◆ Instructions for the task:
Can you set down, exactly as they appear below, the lines from the opening of the material through the one bearing "uu = -.15-k*.49;", minus the pictures?

::::::::::

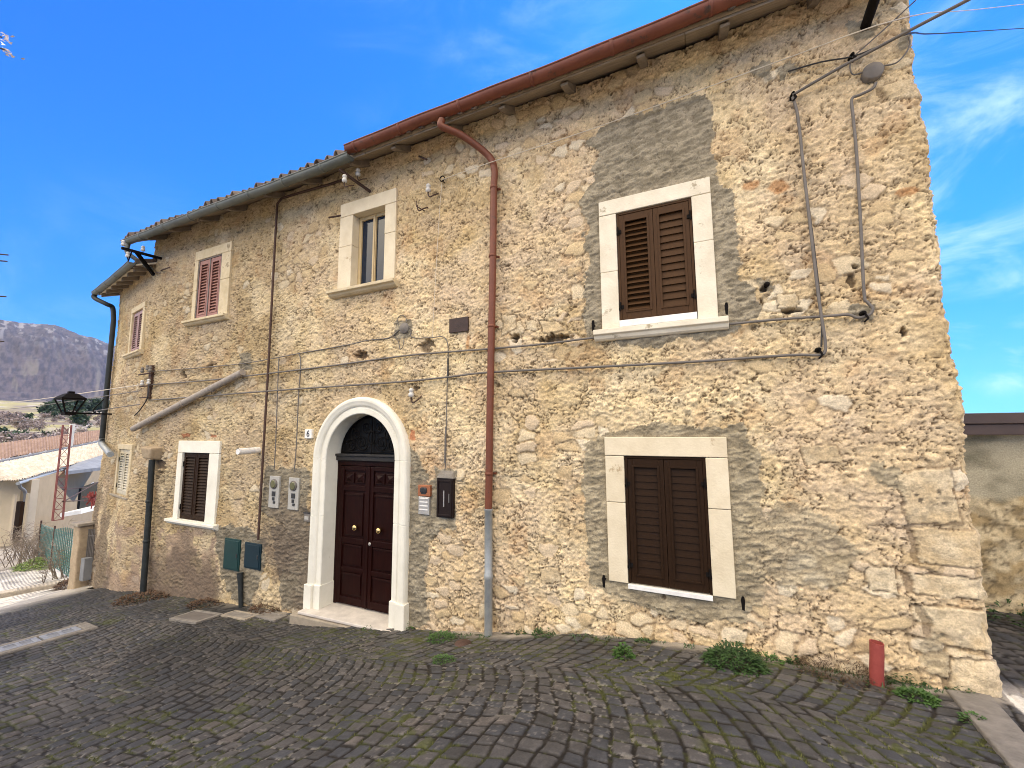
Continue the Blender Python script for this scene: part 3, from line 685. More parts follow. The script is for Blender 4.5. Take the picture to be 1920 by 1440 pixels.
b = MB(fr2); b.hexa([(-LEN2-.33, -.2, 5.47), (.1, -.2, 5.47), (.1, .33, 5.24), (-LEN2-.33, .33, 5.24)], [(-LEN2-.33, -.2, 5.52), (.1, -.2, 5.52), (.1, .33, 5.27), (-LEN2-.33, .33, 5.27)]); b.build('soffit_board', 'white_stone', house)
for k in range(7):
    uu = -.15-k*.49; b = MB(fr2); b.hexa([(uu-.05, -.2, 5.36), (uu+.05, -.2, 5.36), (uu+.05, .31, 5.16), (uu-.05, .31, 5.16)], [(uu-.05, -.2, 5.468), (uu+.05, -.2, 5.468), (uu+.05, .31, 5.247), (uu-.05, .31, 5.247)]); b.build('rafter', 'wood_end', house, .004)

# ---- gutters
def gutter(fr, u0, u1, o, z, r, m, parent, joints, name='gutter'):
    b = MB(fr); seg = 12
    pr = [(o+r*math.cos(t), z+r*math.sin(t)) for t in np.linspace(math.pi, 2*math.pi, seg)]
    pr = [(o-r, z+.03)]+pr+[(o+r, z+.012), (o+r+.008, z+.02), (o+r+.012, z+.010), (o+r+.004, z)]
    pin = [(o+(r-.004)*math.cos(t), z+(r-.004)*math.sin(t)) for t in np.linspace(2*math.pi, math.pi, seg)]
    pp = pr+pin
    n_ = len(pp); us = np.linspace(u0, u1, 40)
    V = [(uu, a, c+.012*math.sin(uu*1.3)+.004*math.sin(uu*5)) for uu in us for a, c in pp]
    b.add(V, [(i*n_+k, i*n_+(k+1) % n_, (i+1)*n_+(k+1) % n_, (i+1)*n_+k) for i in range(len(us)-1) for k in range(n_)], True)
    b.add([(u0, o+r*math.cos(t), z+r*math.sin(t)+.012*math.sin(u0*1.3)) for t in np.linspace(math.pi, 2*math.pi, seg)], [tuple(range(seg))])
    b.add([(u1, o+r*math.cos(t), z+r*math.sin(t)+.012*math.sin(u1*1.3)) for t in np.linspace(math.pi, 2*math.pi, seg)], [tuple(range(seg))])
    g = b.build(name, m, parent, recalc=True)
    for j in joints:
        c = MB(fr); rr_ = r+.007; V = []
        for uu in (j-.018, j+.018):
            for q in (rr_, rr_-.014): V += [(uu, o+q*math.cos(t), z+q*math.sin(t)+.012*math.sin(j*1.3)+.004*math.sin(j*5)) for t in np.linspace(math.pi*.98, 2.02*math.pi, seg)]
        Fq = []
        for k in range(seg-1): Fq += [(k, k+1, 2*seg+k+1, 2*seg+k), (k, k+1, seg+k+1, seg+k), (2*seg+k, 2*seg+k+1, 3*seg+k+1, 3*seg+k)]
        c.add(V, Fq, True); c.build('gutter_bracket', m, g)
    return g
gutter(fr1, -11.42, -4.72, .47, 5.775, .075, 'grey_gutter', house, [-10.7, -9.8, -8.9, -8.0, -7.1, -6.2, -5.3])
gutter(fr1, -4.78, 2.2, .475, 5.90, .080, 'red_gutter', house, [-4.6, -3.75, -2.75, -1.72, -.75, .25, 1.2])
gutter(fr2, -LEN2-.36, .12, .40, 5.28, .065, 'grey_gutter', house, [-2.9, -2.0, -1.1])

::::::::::

◆ Expected answer:
Continue the Blender Python script for this scene: part 3, from line 685. More parts follow. The script is for Blender 4.5. Take the picture to be 1920 by 1440 pixels.
b = MB(fr2); b.hexa([(-LEN2-.33, -.2, 5.47), (.1, -.2, 5.47), (.1, .33, 5.24), (-LEN2-.33, .33, 5.24)], [(-LEN2-.33, -.2, 5.52), (.1, -.2, 5.52), (.1, .33, 5.27), (-LEN2-.33, .33, 5.27)]); b.build('soffit_board', 'white_stone', house)
for k in range(7):
    uu = -.15-k*.49; b = MB(fr2); b.hexa([(uu-.05, -.2, 5.36), (uu+.05, -.2, 5.36), (uu+.05, .31, 5.16), (uu-.05, .31, 5.16)], [(uu-.05, -.2, 5.468), (uu+.05, -.2, 5.468), (uu+.05, .31, 5.247), (uu-.05, .31, 5.247)]); b.build('rafter', 'wood_end', house, .004)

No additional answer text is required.